Photo courtesy of David Amini and Laela Shallal

In the time it takes you to finish reading this sentence, at least three new restaurants will have opened in D.C. OK, that’s a bit of a stretch, but it feels as though local dining options are expanding at breakneck speed. We surveyed the horde of newcomers and put together the following must-try list. All five of these restaurants come from industry veterans, and they’re all worth a visit.

Hank’s Pasta Bar

600 Montgomery St., Alexandria; 571-312-4117
Chefs and colleagues Jamie Leeds (founder of Hank’s Oyster Bar) and Nicolas Flores had long dreamed of collaborating on a pasta project. That led to them opening this pasta house that serves generous, lightly sauced portions of the carbs. Many of the pastas are the handiwork of “pasta mama” Mirabella Salamanca, who starts making the fresh stuff each morning. Why go to that effort? Not only does fresh pasta cook faster, Leeds says, but it’s more delicate and chewy. Becky Krystal (TWP)

Pineapple and Pearls

715 Eighth St. SE
Rose’s Luxury chef Aaron Silverman’s refined take on a java shop serves coffee drinks from Parlor Coffee in Brooklyn, tea, lemon-thyme shortbread cookies, several house-made rolls and a trio of sandwiches, including a grilled chicken chimichurri on olive oil brioche. All the breads and rolls are made in-house. The cafe is a prelude to Silverman’s soon-to-open tasting room housed in the back. The coffee bar does not have any seating until the patio becomes available in warmer weather. Everything is for takeaway. Tim Carman (TWP)

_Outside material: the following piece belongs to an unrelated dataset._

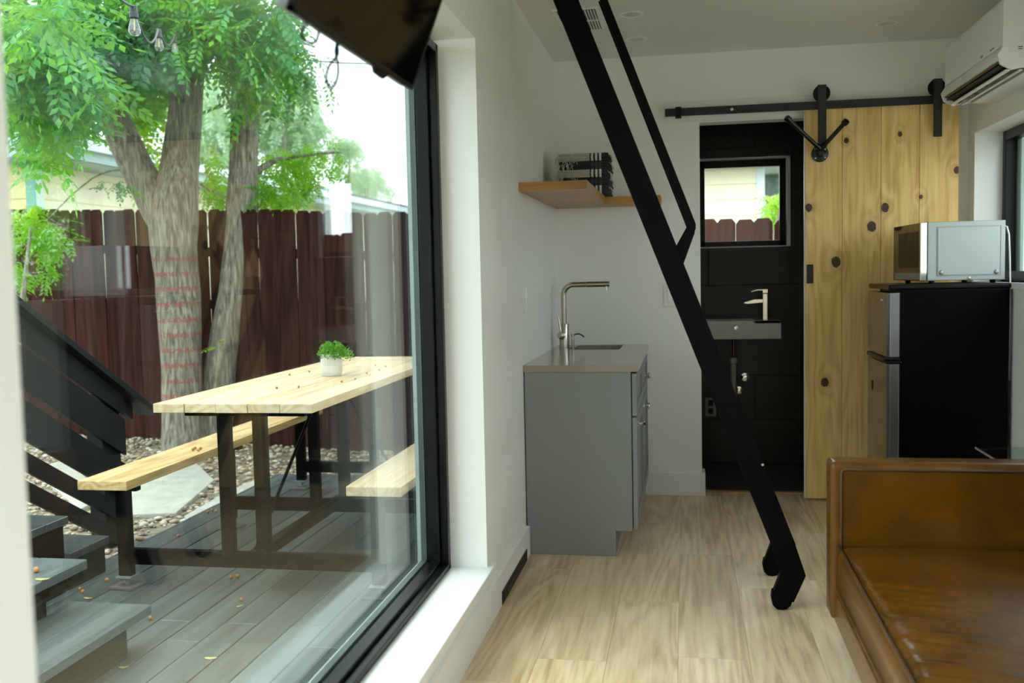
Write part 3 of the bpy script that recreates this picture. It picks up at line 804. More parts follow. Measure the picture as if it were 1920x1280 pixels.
gt = thing('glass_side_table', 'glass-topped side table behind the sofa arm', 'table', (1.3, 3.8, 0))
obj('glass_top', B(1.10, 1.50, 3.55, 4.00, .592, .600, .0015), table_glass, gt)
obj('glass_top', B(1.10, 1.50, 3.55, 4.00, .520, .527, .0015), table_glass, gt)
b = NB(); box(b, 1.097, 1.1005, 3.55, 4.0, .591, .5985); box(b, 1.097, 1.1005, 3.55, 4.0, .520, .526); obj('polished_edge', b, alu, gt)
for x in (1.125, 1.475):
    for y in (3.575, 3.975): obj('leg', T([(x, y, 0), (x, y, .592)], .010), black_steel, gt)

# ------------------------------------------------------------------ sofa
sf = thing('leather_sofa', 'cognac brown leather sofa with piped seat in the right foreground', 'sofa', (1.0, 2.3, 0))
SX0, SX1, SY0, SY1 = .495, 1.49, 1.30, 3.485
def soft(b, amp=.004, f=3, seed=0):
    for v_ in b.verts:
        n_ = mnoise.noise(Vector((v_.co.x * f + seed, v_.co.y * f, v_.co.z * f)))
        v_.co += v_.normal * n_ * amp
    return b
def cushion(x0, x1, y0, y1, z0, z1, r, nx=24, ny=48, crown=.02, seed=0, wr=0, piped=None):
    """rounded box grid with a crowned top"""
    b = bmesh.new()
    bmesh.ops.create_grid(b, x_segments=nx, y_segments=ny, size=.5)
    g = [v_ for v_ in b.verts]
    for v_ in g:
        u, w_ = v_.co.x * 2, v_.co.y * 2
        X = x0 + (u + 1) / 2 * (x1 - x0); Y = y0 + (w_ + 1) / 2 * (y1 - y0)
        e = min(min(X - x0, x1 - X), min(Y - y0, y1 - Y))
        drop = r * (1 - math.sqrt(max(0, 1 - (1 - min(e / r, 1)) ** 2)))
        dome = crown * (1 - u * u) * (1 - w_ ** 4)
        z = z1 - drop + dome
        if wr:
            ed = math.exp(-max(0, (X - x0 - .07)) / .07) * (1 - math.exp(-(X - x0) / .02)) * min(1, max(0.05, (3.05 - Y) / .45))
            z += wr * ed * (mnoise.noise(Vector((X * 3 + seed, Y * 20 + X * 14, 0))) + .5 * mnoise.noise(Vector((X * 8, Y * 45 + X * 20, 5))))
            z += wr * .15 * mnoise.noise(Vector((X * 6, Y * 4 + seed, 2)))
        v_.co = (X, Y, z)
    ed = [e for e in b.edges if e.is_boundary]
    ret = bmesh.ops.extrude_edge_only(b, edges=ed)
    for v_ in [q for q in ret['geom'] if isinstance(q, bmesh.types.BMVert)]: v_.co.z = z0
    bmesh.ops.holes_fill(b, edges=[e for e in b.edges if e.is_boundary])
    return b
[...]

2121 14th St. NW; 202-332-9672
This Southern-inspired newcomer replaced Eatonville earlier this year. It’s under the same ownership (community activist Andy Shallal), though the kitchen is helmed by Joseph Paire III. Expect classics such as  buttermilk-fried chicken skins, skillet mac and cheese and gumbo with cornbread. Cocktails come courtesy of mixologist Evan Cablayan. There’s also a globally minded vintage shop within the restaurant overseen by Desiree Venn Frederic of Nomad Yard Collectiv.

Tail Up Goat

1827 Adams Mill Road NW; 202-986-9600
The addition of Tail Up Goat continues to raise the dining bar in Adams Morgan. You’ll happily trade that soppy piece of jumbo slice for more carefully prepared foods with a Mediterranean bent. Run by a trio of Komi alumni (Jon Sybert, Jill Tyler and Bill Jensen), this cozy spot is packed with precious touches — from the poem at the front of the menu to the dreamy decor, including high, lofted ceilings. Both the service and the food will have you wanting to visit for a quick bite or a special occasion.

Sushi Ogawa

2100 Connecticut Ave. NW; 202-813-9715
Following the success of Sushi Capitol, his sushi restaurant on Capitol Hill, chef Minoru Ogawa opened his second act in Dupont. Sushi Ogawa serves more elevated eats in a more thoughtfully designed space, with an entrance made to resemble a stroll through Japanese side streets. You have a choice of eating
a la carte in the dining room or sidling up to the chef’s counter for a set omakase menu. You can’t go wrong with either, but the latter promises more twists and turns (with a higher check).